## DATA SEGMENT
______________________________

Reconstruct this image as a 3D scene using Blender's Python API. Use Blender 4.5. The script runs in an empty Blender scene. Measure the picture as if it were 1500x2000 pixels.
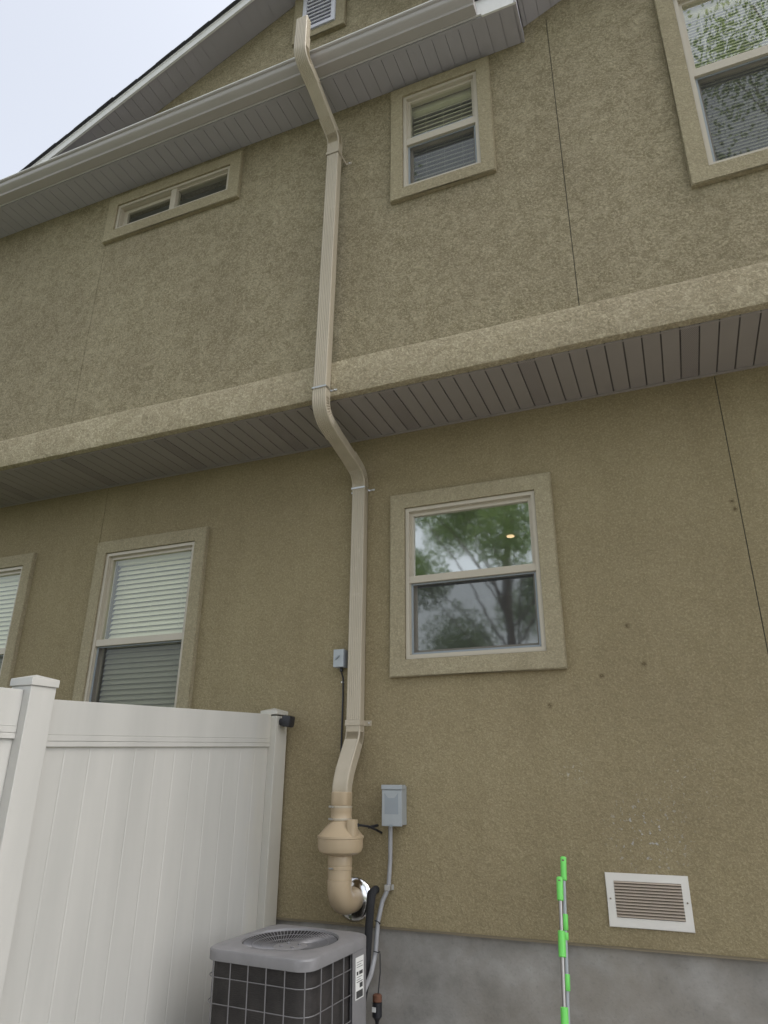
import bpy, bmesh, math, random
from mathutils import Vector, Matrix, noise
random.seed(7)
R = math.radians
G = 1.5                                   # eye height above the ground; all z below are relative to the eye
sc = bpy.context.scene
COL = sc.collection

# ------------------------------------------------------------------ camera
cam_d = bpy.data.cameras.new("camera"); cam = bpy.data.objects.new("camera", cam_d); COL.objects.link(cam)
yaw, pit, rol = R(-22.553), R(21.523), R(0.464)
fwd = Vector((math.sin(yaw)*math.cos(pit), math.cos(yaw)*math.cos(pit), math.sin(pit)))
rt = Vector((math.cos(yaw), -math.sin(yaw), 0)); up = rt.cross(fwd)
r2 = math.cos(rol)*rt + math.sin(rol)*up; u2 = -math.sin(rol)*rt + math.cos(rol)*up
m = Matrix((r2, u2, -fwd)).transposed().to_4x4(); m.translation = Vector((0, -4.2, G))
cam.matrix_world = m
cam_d.sensor_fit = 'VERTICAL'; cam_d.sensor_height = 36; cam_d.lens = 1359.9/2000*36
cam_d.clip_start = 0.05; cam_d.clip_end = 2000
sc.camera = cam

# ------------------------------------------------------------------ light
SUN_EL, SUN_AZ = 58, 82                    # hazy sun high to the right, grazing the wall
w = bpy.data.worlds.new("World"); sc.world = w; w.use_nodes = True
nt = w.node_tree; nt.nodes.clear()
sky = nt.nodes.new('ShaderNodeTexSky'); sky.sky_type = 'NISHITA'; sky.sun_disc = False
sky.sun_elevation = R(SUN_EL); sky.sun_rotation = R(SUN_AZ); sky.air_density = 1.0; sky.dust_density = 3.0; sky.ozone_density = 1.2
sat = nt.nodes.new('ShaderNodeHueSaturation'); sat.inputs['Saturation'].default_value = 0.30; sat.inputs['Value'].default_value = 1.0
bg = nt.nodes.new('ShaderNodeBackground'); bg.inputs[1].default_value = 0.15
out = nt.nodes.new('ShaderNodeOutputWorld')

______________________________

Transcribe all of the material exactly, leaving out whatever pictures it contains.

## RESULT OF THE EXERCISE
Reconstruct this image as a 3D scene using Blender's Python API. Use Blender 4.5. The script runs in an empty Blender scene. Measure the picture as if it were 1500x2000 pixels.
import bpy, bmesh, math, random
from mathutils import Vector, Matrix, noise
random.seed(7)
R = math.radians
G = 1.5                                   # eye height above the ground; all z below are relative to the eye
sc = bpy.context.scene
COL = sc.collection

# ------------------------------------------------------------------ camera
cam_d = bpy.data.cameras.new("camera"); cam = bpy.data.objects.new("camera", cam_d); COL.objects.link(cam)
yaw, pit, rol = R(-22.553), R(21.523), R(0.464)
fwd = Vector((math.sin(yaw)*math.cos(pit), math.cos(yaw)*math.cos(pit), math.sin(pit)))
rt = Vector((math.cos(yaw), -math.sin(yaw), 0)); up = rt.cross(fwd)
r2 = math.cos(rol)*rt + math.sin(rol)*up; u2 = -math.sin(rol)*rt + math.cos(rol)*up
m = Matrix((r2, u2, -fwd)).transposed().to_4x4(); m.translation = Vector((0, -4.2, G))
cam.matrix_world = m
cam_d.sensor_fit = 'VERTICAL'; cam_d.sensor_height = 36; cam_d.lens = 1359.9/2000*36
cam_d.clip_start = 0.05; cam_d.clip_end = 2000
sc.camera = cam

# ------------------------------------------------------------------ light
SUN_EL, SUN_AZ = 58, 82                    # hazy sun high to the right, grazing the wall
w = bpy.data.worlds.new("World"); sc.world = w; w.use_nodes = True
nt = w.node_tree; nt.nodes.clear()
sky = nt.nodes.new('ShaderNodeTexSky'); sky.sky_type = 'NISHITA'; sky.sun_disc = False
sky.sun_elevation = R(SUN_EL); sky.sun_rotation = R(SUN_AZ); sky.air_density = 1.0; sky.dust_density = 3.0; sky.ozone_density = 1.2
sat = nt.nodes.new('ShaderNodeHueSaturation'); sat.inputs['Saturation'].default_value = 0.30; sat.inputs['Value'].default_value = 1.0
bg = nt.nodes.new('ShaderNodeBackground'); bg.inputs[1].default_value = 0.15
out = nt.nodes.new('ShaderNodeOutputWorld')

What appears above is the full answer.